• [Instruction] Write out, word for word, only the data from its first line to the line containing "PI = math.pi".

═══ Extracted information

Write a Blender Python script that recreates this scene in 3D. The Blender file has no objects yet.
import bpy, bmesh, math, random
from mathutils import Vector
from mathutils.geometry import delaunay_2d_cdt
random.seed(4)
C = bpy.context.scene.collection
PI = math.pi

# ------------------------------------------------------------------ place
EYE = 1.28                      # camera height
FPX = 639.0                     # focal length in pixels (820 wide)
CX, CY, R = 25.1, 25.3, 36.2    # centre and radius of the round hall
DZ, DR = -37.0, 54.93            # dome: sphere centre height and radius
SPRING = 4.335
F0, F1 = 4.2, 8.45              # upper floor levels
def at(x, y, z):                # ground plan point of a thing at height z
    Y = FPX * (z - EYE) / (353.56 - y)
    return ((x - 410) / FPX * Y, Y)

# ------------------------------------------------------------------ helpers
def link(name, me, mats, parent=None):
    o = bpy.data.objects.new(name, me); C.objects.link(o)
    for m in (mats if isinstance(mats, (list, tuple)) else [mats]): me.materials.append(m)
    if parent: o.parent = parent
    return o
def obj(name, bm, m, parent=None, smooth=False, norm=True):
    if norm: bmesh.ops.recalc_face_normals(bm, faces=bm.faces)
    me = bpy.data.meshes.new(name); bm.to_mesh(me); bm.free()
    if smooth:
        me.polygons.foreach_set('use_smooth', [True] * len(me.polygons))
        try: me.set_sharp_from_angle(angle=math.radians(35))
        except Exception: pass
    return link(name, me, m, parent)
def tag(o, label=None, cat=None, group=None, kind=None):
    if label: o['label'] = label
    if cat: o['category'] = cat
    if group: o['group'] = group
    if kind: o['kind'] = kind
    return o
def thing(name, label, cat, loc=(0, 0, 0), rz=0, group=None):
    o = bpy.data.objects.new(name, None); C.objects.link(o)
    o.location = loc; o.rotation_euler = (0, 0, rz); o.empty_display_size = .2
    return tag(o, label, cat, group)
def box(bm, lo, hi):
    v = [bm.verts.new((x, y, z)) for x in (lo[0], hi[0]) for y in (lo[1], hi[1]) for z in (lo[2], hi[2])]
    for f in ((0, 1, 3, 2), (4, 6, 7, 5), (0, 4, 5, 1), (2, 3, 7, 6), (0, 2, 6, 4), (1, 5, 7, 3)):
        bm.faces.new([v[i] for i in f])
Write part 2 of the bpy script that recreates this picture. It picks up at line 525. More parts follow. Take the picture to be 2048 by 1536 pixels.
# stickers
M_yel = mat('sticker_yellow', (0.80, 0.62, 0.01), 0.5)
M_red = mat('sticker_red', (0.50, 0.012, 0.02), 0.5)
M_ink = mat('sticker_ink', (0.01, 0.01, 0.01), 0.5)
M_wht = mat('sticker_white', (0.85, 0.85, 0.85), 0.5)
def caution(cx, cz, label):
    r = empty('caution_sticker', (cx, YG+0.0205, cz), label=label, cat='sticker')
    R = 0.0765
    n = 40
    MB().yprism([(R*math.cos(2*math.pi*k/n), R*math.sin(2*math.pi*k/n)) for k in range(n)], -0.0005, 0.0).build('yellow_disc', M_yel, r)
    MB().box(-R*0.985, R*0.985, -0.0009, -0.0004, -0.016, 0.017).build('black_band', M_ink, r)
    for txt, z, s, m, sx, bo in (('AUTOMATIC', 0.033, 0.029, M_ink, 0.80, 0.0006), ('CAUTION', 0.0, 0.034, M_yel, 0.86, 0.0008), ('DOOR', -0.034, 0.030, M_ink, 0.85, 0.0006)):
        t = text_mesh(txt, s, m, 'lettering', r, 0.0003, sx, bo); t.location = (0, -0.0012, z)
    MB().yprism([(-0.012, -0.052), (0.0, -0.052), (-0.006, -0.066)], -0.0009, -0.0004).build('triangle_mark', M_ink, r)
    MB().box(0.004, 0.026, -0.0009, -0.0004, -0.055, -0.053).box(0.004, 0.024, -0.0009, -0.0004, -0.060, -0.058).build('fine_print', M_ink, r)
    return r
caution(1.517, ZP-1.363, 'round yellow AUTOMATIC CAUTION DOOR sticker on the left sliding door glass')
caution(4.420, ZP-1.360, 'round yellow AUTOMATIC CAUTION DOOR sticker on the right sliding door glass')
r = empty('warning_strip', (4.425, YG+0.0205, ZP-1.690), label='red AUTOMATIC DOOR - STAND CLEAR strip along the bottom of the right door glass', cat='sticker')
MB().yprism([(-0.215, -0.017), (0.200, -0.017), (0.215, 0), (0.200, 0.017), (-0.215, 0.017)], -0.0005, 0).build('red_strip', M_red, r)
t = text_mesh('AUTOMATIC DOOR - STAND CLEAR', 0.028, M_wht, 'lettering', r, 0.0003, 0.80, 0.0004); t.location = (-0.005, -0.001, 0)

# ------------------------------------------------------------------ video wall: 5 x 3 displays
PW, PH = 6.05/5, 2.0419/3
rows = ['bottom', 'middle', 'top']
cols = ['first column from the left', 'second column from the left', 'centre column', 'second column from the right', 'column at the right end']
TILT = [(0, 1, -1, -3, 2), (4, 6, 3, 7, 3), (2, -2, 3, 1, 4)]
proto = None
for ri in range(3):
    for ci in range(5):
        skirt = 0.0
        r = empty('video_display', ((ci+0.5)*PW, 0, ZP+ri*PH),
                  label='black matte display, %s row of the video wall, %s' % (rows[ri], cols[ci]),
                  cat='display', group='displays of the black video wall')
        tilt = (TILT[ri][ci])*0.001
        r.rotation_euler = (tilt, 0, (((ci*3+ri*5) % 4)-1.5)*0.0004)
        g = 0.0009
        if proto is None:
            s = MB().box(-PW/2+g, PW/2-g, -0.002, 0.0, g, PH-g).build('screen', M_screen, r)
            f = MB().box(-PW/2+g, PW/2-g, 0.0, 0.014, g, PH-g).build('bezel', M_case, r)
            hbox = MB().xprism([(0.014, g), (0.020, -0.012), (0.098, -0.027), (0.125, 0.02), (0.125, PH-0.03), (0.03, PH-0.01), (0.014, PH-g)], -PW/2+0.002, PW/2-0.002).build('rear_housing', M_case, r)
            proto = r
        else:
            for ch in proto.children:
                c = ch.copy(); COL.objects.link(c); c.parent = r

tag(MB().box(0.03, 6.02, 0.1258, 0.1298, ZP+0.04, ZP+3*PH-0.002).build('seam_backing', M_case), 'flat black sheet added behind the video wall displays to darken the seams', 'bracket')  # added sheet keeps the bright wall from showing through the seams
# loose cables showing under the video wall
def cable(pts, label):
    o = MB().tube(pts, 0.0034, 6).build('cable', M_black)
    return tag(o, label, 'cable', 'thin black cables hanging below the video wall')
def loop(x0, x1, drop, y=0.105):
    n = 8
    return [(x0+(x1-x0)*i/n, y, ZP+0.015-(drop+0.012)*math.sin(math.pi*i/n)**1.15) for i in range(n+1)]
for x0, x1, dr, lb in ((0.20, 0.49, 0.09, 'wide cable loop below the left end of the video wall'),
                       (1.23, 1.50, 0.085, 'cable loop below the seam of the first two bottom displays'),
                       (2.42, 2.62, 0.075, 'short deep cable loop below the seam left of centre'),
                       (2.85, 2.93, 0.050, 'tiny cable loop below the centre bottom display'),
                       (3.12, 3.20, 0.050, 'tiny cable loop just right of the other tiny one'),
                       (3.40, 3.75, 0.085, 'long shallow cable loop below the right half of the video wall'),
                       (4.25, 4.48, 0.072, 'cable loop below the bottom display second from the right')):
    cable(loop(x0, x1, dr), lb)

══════

• [Written solution]
Write a Blender Python script that recreates this scene in 3D. The Blender file has no objects yet.
import bpy, bmesh, math, random
from mathutils import Vector
from mathutils.geometry import delaunay_2d_cdt
random.seed(4)
C = bpy.context.scene.collection
PI = math.pi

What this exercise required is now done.